BEGIN DATA SHOWN

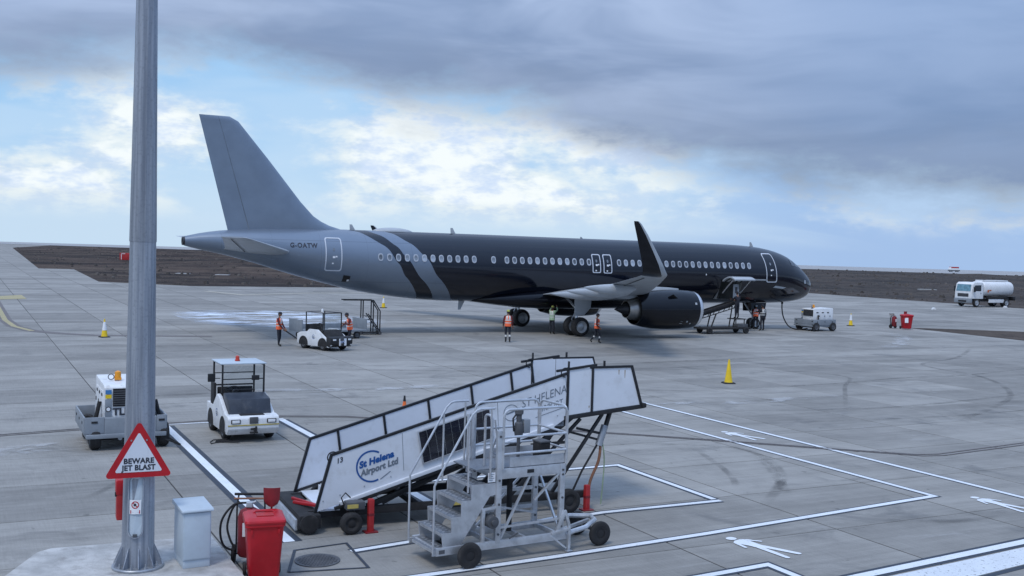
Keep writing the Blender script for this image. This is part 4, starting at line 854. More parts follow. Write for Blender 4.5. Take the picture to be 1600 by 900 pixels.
# wheeled fire extinguisher: kind shared with the far one
def extinguisher(label, loc, rz, group='wheeled fire extinguishers'):
    t = thing('wheeled_extinguisher', label, 'extinguisher', loc, rz, group)
    b = MB(); b.lathe([(.14, .05), (.15, .16), (.20, .185), (.78, .185), (.88, .15), (.93, .06), (.98, .05)], n=24); b.build('cylinder', 'red_dark', t, smooth=40)
    b = MB(); b.box((0, -.02, .98), (.10, .12, .08)); b.cyl((0, 0, .98), (.10, 0, 1.02), .02); b.build('valve', 'ac_grey', t, bevel=.01)
    b = MB(); b.tube([(-.22, .16, .12), (-.22, .20, .9), (-.20, .26, 1.08)], .014); b.tube([(.22, .16, .12), (.22, .20, .9), (.20, .26, 1.08)], .014); b.tube([(-.22, .17, .3), (.22, .17, .3)], .012); b.build('frame', 'black', t)
    b = MB(); b.tube([(-.27, .26, 1.08), (.27, .26, 1.08)], .022); b.build('handle', 'matt_black', t); b = MB(); b.tube([(-.27, .20, 1.02), (.25, .20, 1.02)], .016); b.build('discharge_lance', 'copper', t)
    b = MB(); b.tube(smooth_path([(-.05, 0, 1.0), (-.25, -.02, .97), (-.42, -.02, .75), (-.45, -.02, .5), (-.38, -.02, .3), (-.22, 0, .24), (-.30, .02, .40), (-.35, .03, .62), (-.28, .05, .88), (-.18, .1, 1.0)]), .018, 8); b.build('hose', 'rubber', t)
    for k in (-1, 1): wheel(t, (k*.25, .10, .15), .15, .06, 'x', rim='matt_black')
    b = MB(); b.cyl((-.25, .10, .15), (.25, .10, .15), .014); b.build('axle', 'black', t)
    b = MB(); b.add([(-.09, -.188, .5), (.09, -.188, .5), (.09, -.188, .72), (-.09, -.188, .72)], [(0, 1, 2, 3)]); b.build('label_plate', 'ac_white', t, smooth=0); return t
extinguisher('dark red wheeled extinguisher with black hose beside the foreground red bin', (-4.10, 16.95, 0), R(8))
# red bollards
for k, (x, y, h_, lb) in enumerate(((-2.43, 19.08, .60, 'short red square bollard beside the passenger stairs near wheel'), (1.62, 21.2, .50, 'red bollard behind the silver work platform under the stairs head'))):
    t = thing('red_bollard', lb, 'bollard', (x, y, 0), GA, 'red bollards')
    b = MB(); b.box((0, 0, .012), (.24, .20, .024)); b.build('foot_plate', 'red_dark', t, bevel=.005); b = MB(); b.box((0, 0, h_/2), (.10, .10, h_)); b.box((0, 0, h_), (.085, .085, .02)); b.build('post', 'red_paint', t, bevel=.008); b = MB(); b.box((0, 0, h_*.55), (.108, .108, .05)); b.build('band', 'red_dark', t, bevel=.004)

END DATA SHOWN

AIM OF THE TASK — Quote the material in full and exactly; do not carry over its pictures.

FULL RESPONSE —
Keep writing the Blender script for this image. This is part 4, starting at line 854. More parts follow. Write for Blender 4.5. Take the picture to be 1600 by 900 pixels.
# wheeled fire extinguisher: kind shared with the far one
def extinguisher(label, loc, rz, group='wheeled fire extinguishers'):
    t = thing('wheeled_extinguisher', label, 'extinguisher', loc, rz, group)
    b = MB(); b.lathe([(.14, .05), (.15, .16), (.20, .185), (.78, .185), (.88, .15), (.93, .06), (.98, .05)], n=24); b.build('cylinder', 'red_dark', t, smooth=40)
    b = MB(); b.box((0, -.02, .98), (.10, .12, .08)); b.cyl((0, 0, .98), (.10, 0, 1.02), .02); b.build('valve', 'ac_grey', t, bevel=.01)
    b = MB(); b.tube([(-.22, .16, .12), (-.22, .20, .9), (-.20, .26, 1.08)], .014); b.tube([(.22, .16, .12), (.22, .20, .9), (.20, .26, 1.08)], .014); b.tube([(-.22, .17, .3), (.22, .17, .3)], .012); b.build('frame', 'black', t)
    b = MB(); b.tube([(-.27, .26, 1.08), (.27, .26, 1.08)], .022); b.build('handle', 'matt_black', t); b = MB(); b.tube([(-.27, .20, 1.02), (.25, .20, 1.02)], .016); b.build('discharge_lance', 'copper', t)
    b = MB(); b.tube(smooth_path([(-.05, 0, 1.0), (-.25, -.02, .97), (-.42, -.02, .75), (-.45, -.02, .5), (-.38, -.02, .3), (-.22, 0, .24), (-.30, .02, .40), (-.35, .03, .62), (-.28, .05, .88), (-.18, .1, 1.0)]), .018, 8); b.build('hose', 'rubber', t)
    for k in (-1, 1): wheel(t, (k*.25, .10, .15), .15, .06, 'x', rim='matt_black')
    b = MB(); b.cyl((-.25, .10, .15), (.25, .10, .15), .014); b.build('axle', 'black', t)
    b = MB(); b.add([(-.09, -.188, .5), (.09, -.188, .5), (.09, -.188, .72), (-.09, -.188, .72)], [(0, 1, 2, 3)]); b.build('label_plate', 'ac_white', t, smooth=0); return t
extinguisher('dark red wheeled extinguisher with black hose beside the foreground red bin', (-4.10, 16.95, 0), R(8))
# red bollards
for k, (x, y, h_, lb) in enumerate(((-2.43, 19.08, .60, 'short red square bollard beside the passenger stairs near wheel'), (1.62, 21.2, .50, 'red bollard behind the silver work platform under the stairs head'))):
    t = thing('red_bollard', lb, 'bollard', (x, y, 0), GA, 'red bollards')
    b = MB(); b.box((0, 0, .012), (.24, .20, .024)); b.build('foot_plate', 'red_dark', t, bevel=.005); b = MB(); b.box((0, 0, h_/2), (.10, .10, h_)); b.box((0, 0, h_), (.085, .085, .02)); b.build('post', 'red_paint', t, bevel=.008); b = MB(); b.box((0, 0, h_*.55), (.108, .108, .05)); b.build('band', 'red_dark', t, bevel=.004)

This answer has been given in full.